Scenes as source code
____

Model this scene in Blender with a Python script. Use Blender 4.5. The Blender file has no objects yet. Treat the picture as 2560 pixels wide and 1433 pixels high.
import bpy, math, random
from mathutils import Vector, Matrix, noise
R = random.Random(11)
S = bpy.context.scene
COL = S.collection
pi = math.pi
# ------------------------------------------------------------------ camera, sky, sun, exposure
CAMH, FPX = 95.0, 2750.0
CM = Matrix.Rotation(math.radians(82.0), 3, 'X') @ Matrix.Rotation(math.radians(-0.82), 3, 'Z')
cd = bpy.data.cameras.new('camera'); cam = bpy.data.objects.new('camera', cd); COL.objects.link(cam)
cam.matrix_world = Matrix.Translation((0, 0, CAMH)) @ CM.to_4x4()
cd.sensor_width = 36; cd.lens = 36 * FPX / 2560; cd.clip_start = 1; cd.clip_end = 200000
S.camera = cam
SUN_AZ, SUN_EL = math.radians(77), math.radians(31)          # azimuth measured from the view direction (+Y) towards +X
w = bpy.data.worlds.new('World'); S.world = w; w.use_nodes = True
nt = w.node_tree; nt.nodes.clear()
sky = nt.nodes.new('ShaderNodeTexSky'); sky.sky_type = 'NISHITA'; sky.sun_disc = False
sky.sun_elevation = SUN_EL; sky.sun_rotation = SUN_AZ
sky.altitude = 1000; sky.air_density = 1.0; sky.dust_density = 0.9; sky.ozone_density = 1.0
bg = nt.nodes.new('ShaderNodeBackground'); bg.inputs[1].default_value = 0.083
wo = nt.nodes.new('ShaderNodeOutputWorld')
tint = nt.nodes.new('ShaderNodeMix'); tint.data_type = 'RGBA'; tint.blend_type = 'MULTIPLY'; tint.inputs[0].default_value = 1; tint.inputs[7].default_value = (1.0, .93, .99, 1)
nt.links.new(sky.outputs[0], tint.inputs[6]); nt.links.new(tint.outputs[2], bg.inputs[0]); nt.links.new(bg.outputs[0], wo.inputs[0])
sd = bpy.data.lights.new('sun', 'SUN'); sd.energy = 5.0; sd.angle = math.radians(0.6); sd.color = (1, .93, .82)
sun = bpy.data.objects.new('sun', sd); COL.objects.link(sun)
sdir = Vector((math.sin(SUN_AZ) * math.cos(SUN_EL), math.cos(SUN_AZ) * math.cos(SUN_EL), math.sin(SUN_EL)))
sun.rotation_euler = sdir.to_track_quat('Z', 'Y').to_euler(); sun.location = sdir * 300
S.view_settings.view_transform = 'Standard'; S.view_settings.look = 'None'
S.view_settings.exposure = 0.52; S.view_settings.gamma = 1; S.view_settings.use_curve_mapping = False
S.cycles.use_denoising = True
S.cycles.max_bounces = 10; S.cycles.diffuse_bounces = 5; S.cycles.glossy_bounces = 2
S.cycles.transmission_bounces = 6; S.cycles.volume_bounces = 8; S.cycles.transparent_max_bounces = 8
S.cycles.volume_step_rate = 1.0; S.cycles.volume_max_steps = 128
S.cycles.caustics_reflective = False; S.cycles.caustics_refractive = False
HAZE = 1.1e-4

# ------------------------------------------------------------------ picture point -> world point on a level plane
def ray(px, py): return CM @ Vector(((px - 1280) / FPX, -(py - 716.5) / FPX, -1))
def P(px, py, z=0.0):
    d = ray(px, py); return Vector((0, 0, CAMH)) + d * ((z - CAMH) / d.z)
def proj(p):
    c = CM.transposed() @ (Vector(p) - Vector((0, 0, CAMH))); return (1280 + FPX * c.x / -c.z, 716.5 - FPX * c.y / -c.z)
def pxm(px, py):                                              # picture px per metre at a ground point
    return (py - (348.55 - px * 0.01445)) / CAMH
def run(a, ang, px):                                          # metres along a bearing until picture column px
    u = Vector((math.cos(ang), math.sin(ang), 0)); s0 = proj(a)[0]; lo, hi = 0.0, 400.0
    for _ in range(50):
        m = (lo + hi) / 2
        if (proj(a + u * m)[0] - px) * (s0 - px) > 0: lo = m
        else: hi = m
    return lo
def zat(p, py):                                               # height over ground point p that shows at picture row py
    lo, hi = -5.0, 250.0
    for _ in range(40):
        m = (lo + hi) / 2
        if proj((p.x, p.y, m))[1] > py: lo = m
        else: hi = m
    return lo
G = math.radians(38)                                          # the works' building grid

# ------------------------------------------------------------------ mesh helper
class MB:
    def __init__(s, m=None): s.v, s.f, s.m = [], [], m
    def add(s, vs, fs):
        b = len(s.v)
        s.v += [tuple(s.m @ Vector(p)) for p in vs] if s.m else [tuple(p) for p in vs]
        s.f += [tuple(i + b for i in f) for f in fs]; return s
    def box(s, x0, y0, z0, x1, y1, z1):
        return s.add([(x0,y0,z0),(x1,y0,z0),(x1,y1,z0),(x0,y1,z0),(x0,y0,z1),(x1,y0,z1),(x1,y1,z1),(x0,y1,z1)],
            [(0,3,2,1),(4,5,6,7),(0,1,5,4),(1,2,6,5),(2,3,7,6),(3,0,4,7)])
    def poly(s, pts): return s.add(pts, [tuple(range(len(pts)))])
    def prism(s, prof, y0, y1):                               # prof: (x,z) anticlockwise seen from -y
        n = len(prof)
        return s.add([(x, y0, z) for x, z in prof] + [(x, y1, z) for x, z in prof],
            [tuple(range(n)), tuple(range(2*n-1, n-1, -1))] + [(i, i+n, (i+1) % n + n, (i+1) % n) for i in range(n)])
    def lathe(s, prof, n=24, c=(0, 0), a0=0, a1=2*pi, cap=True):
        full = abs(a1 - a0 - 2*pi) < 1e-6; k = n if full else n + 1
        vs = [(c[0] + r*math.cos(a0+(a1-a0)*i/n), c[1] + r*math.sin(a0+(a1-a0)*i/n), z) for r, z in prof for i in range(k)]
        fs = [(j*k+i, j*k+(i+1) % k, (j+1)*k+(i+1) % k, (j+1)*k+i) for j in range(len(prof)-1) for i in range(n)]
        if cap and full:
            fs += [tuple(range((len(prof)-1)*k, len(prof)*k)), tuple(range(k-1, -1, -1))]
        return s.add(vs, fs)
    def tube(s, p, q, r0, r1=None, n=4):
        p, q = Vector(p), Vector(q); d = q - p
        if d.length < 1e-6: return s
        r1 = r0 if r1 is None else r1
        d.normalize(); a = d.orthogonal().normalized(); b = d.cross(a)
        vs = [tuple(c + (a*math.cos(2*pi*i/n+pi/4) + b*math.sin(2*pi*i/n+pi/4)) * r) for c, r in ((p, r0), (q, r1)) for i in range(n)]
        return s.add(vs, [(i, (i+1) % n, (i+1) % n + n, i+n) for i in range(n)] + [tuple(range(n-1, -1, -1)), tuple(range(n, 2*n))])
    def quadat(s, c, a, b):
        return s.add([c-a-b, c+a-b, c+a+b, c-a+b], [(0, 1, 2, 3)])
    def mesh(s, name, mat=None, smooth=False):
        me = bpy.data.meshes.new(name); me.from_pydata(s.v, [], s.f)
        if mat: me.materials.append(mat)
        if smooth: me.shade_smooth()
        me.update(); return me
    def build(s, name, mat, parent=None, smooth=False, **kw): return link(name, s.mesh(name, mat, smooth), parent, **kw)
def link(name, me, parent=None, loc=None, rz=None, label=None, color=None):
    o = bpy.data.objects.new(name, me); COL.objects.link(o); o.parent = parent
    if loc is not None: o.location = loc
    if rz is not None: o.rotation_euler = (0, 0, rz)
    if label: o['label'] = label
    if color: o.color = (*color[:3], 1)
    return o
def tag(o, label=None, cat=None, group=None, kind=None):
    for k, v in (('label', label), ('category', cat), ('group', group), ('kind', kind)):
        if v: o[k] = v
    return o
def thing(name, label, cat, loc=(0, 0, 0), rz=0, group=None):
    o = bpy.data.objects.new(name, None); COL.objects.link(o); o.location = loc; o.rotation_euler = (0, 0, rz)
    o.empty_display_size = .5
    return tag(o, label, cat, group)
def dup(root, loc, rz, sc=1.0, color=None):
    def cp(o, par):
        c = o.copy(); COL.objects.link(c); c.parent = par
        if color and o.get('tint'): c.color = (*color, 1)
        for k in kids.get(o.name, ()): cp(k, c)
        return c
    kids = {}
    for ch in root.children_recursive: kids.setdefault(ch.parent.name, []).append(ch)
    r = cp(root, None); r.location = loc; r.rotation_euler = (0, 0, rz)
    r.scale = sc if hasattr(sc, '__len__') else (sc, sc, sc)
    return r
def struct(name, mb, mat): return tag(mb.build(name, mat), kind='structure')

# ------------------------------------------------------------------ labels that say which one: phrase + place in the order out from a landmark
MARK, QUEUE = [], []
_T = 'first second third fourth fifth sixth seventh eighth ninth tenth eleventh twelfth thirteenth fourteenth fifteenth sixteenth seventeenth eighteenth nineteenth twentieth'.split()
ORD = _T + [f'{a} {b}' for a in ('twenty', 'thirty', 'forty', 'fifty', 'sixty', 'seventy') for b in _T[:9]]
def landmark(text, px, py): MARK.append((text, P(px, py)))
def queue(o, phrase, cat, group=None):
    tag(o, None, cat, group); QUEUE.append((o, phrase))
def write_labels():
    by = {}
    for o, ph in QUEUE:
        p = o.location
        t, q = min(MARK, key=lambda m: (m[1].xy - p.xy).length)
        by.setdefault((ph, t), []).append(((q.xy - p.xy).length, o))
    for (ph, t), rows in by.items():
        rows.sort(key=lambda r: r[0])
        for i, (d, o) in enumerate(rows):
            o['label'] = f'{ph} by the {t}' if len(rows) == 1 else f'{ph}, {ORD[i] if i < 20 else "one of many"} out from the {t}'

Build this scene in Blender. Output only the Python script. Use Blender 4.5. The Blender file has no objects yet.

____

▶ _Written problem_: Pull out every line holding "file" from the records above, and copy it.

▶ _Completed task_:
Model this scene in Blender with a Python script. Use Blender 4.5. The Blender file has no objects yet. Treat the picture as 2560 pixels wide and 1433 pixels high.
Build this scene in Blender. Output only the Python script. Use Blender 4.5. The Blender file has no objects yet.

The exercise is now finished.